雨の降るまえに大徳寺を散歩した。まだ、はやい。どんよりとぬるい空気もいけない。なんだか、重い雲の下、半端な紅葉を足早に観光する人々が哀れに思われてしまった。京都は私を贅沢にした。全く困ったことで、分不相応な贅沢に悩む私はまるで『四人の姉妹(Little Women)』の長女メッグのよう。でも、一瞬の美しさに敏感になるのは素敵なことだ。
 霜葉は二月の花より紅なり
 和漢朗詠集かなんかの一節で、かなり有名らしいが気に入っている。「霜」や「二月」という言葉による、凍てつく寒さ、もみじをあえて「そうよう」ということで生まれる冴え冴えとした響き、それに対する「花」の「くれない」の持つ匂い立つような官能。
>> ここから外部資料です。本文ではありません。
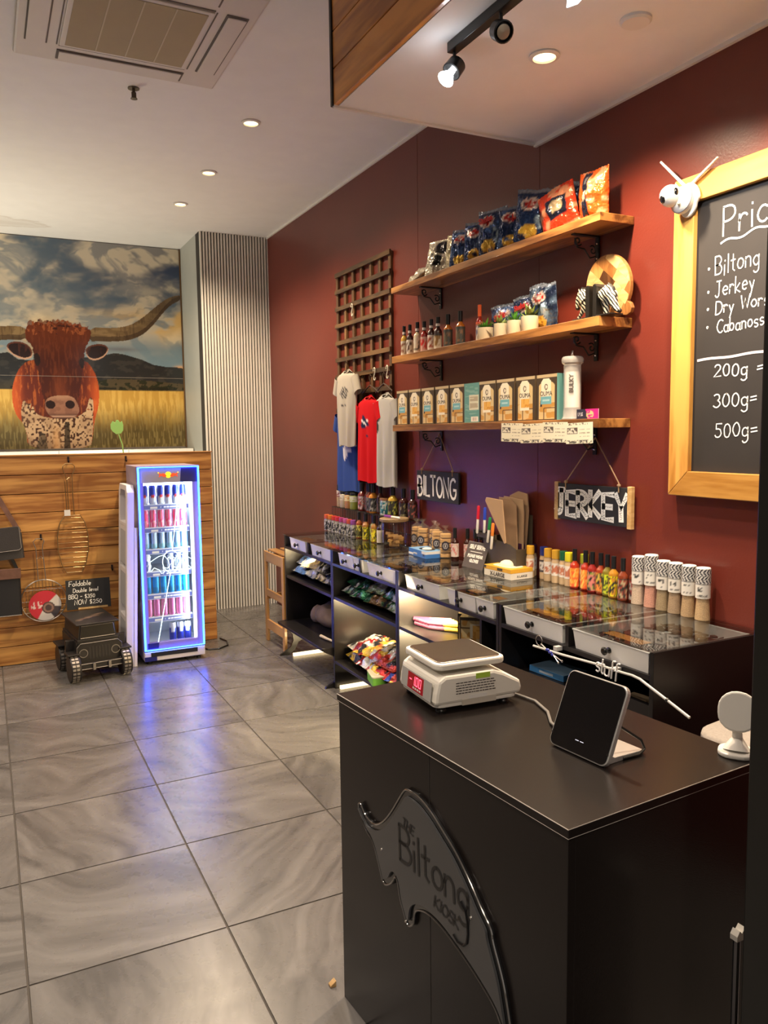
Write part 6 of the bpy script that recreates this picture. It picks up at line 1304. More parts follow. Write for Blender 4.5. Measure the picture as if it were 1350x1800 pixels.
def cf(kind):
    def fn(u, v):
        f = np.abs(u-.5)
        if kind == 'b': c = solid(u, (.62, .66, .74)); c = over(c, ((f < .16) & (v > .45)) | ((f > .16) & (f < .34) & (v < .4)), (.02, .04, .30)); c = over(c, discm(u, v, .5, .42, .10, .08), (.6, .05, .04))
        elif kind == 'p': c = solid(u, (.85, .10, .24)); c = over(c, (f > .22) & (f < .30), (.85, .6, .68)); c = over(c, (vnoise(u*16, v*10, 2) > .6) & (f < .2), (.85, .45, .55))
        elif kind == 'l': c = solid(u, (.42, .60, .90)); c = over(c, (f > .12) & (f < .24), (.10, .22, .45)); c = over(c, v < .3, (.25, .5, .68))
        elif kind == 'w': c = solid(u, (.70, .76, .85)); c = over(c, (vnoise(u*14, v*9, 5) > .55), (.05, .09, .40))
        elif kind == 'c': c = solid(u, (.02, .30, .80)); c = over(c, (f > .2) & (f < .3), (.7, .85, .9)); c = over(c, (v < .35) & (f < .2), (.02, .22, .55))
        elif kind == 'k': c = solid(u, (.80, .30, .55)); c = over(c, (f > .2) & (f < .32), (.9, .75, .85)); c = over(c, f < .07, (.55, .15, .4))
        else: c = solid(u, (.015, .03, .35)); c = over(c, (v > .75), (.6, .65, .85)); c = over(c, (v > .5) & (f < .07), (.6, .65, .85))
        return c
    return fn
rows = [('b', 1.130, range(6), 'blue and silver can on the top fridge shelf'), ('p', .967, range(6), 'bright pink-red can on the second fridge shelf'), ('l', .814, range(6), 'pale blue can on the third fridge shelf'), ('w', .654, (0, 3, 4, 5), 'white and navy can on the fourth fridge shelf'), ('c', .492, range(6), 'turquoise can on the fifth fridge shelf'), ('k', .328, range(6), 'soft pink can on the sixth fridge shelf'), ('n', .135, (3, 4, 5), 'navy can at the bottom right of the fridge')]
for kd, z, idx, lb in rows:
    me = can_mesh(cf(kd))
    for i in idx:
        o = link('drink_can', me); o.location = (FX0+.062+i*.0535, FY+.105, z); o.rotation_euler = (0, 0, -.25+.13*((i*7) % 5)); link('can_lid', lidm, o)
        tag(o, lb+', '+('leftmost' if i == idx[0] else 'rightmost' if i == idx[-1] else ords[list(idx).index(i)]+' from the left'), 'can', lb.replace(' can ', ' cans '))
area((FX0+.21, FY+.28, 1.345), (FX0+.21, FY+.28, 0), 5, .3, .2, (.72, .84, 1)); area((FX0+.33, FY+.055, .75), (FX0+.10, FY+.32, .75), 3.2, .03, 1.1, (.72, .84, 1))
o = MB().tube([(1.355, 5.95, .006), (1.42, 5.80, .006), (1.50, 5.78, .006), (1.585, 5.85, .006), (1.61, 5.97, .006), (1.585, 6.08, .006)], .006, 6).build('power_cord', BLKPL, t, True); o.location = (-FX0, -FY, 0)

# ---------------------------------------------------------------- white folding step ladder
t = thing('step_ladder', 'folded white step ladder leaning between the fridge and the black barbecue', 'ladder', (.80, 5.63, 0)); t.rotation_euler = (0, .045, 0)
LW = mat('ladder white', (.72, .68, .66), .4); LG_ = mat('ladder grey tread', (.42, .42, .42), .6, bump=.3, bscale=300)
m = MB(); loop = [(0, 0, 0), (0, 0, 1.22), (0, .02, 1.262), (0, .06, 1.275), (0, .30, 1.275), (0, .34, 1.262), (0, .36, 1.22), (0, .36, 0)]
m.prism([(0, 0), (.05, 0), (.05, 1.19), (.075, 1.235), (.285, 1.235), (.31, 1.19), (.31, 0), (.36, 0), (.36, 1.225), (.325, 1.275), (.035, 1.275), (0, 1.225)], 'x', 0, .05); m.build('frame', LW, t, bevel=.004)
MB().box(.012, .03, .05, .31, .0, .10).build('foot_rail', LW, t)
for z in (.02, .36, .66): 
    s_ = MB().box(.006, .040, .052, .308, z+.05, z+.31).build('step', LG_, t, bevel=.004); MB().box(.004, .042, .052, .308, z+.29, z+.325).build('step_lip', LW, s_, bevel=.002)
MB().box(.052, .075, .0, .06, 0, .98).build('rear_leg', LW, t, bevel=.003); MB().box(.052, .075, .30, .36, 0, .98).build('rear_leg', LW, t, bevel=.003)
MB().box(.0, .05, .05, .31, .985, 1.01).build('handle_bar', LW, t, bevel=.003)

# ---------------------------------------------------------------- off-road shaped barbecue
IRON = mat('matt black steel', (.030, .026, .024), .45, .4, bump=.1); IRON2 = mat('worn steel edge', (.30, .27, .24), .4, .7); BRZ = mat('bronze art print', (.42, .28, .20), .35, .7)
t = thing('barbecue', 'black steel barbecue shaped like an off-road vehicle standing against the timber wall', 'barbecue', (.612, 5.475, 0), .12)
MB().box(-.135, .135, .02, .46, .10, .27).build('body', IRON, t, bevel=.004)
MB().prism([(-.125, .27), (.125, .27), (.115, .365), (-.115, .365)], 'y', .035, .45).build('cabin', IRON, t)
MB().box(-.140, .140, .015, .47, .365, .377).build('roof', IRON, t, bevel=.005)
m = MB(); rd = random.Random(9)
for k in range(13):
    a = (-.09+.014*k, .13+.012*k+rd.uniform(-.02, .02)); w_ = .012+rd.random()*.010; L_ = .05+rd.random()*.05
    m.prism([(a[0]-L_/2, a[1]), (a[0], a[1]-w_/2), (a[0]+L_/2, a[1]+.012), (a[0], a[1]+w_/2)], 'z', .3772, .3782)
m.build('roof_emblem', BRZ, t)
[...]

これらが溶け合う、というよりは拮抗しあうことによる緊張感は、脊髄に響くようで心地いい。
 当然こんな表現を知ると、もみじには厳しくならざるを得ない。ところが、紅梅よりさらに赤い、という言葉が単なる比喩でないと思わせるような光景を、私は見てしまった、何度も。それどころか、この表現にすら限界を感じるほどの一種、霊気を帯びたイメージを。
 紅葉よ、私を感動させるのは難しいよ。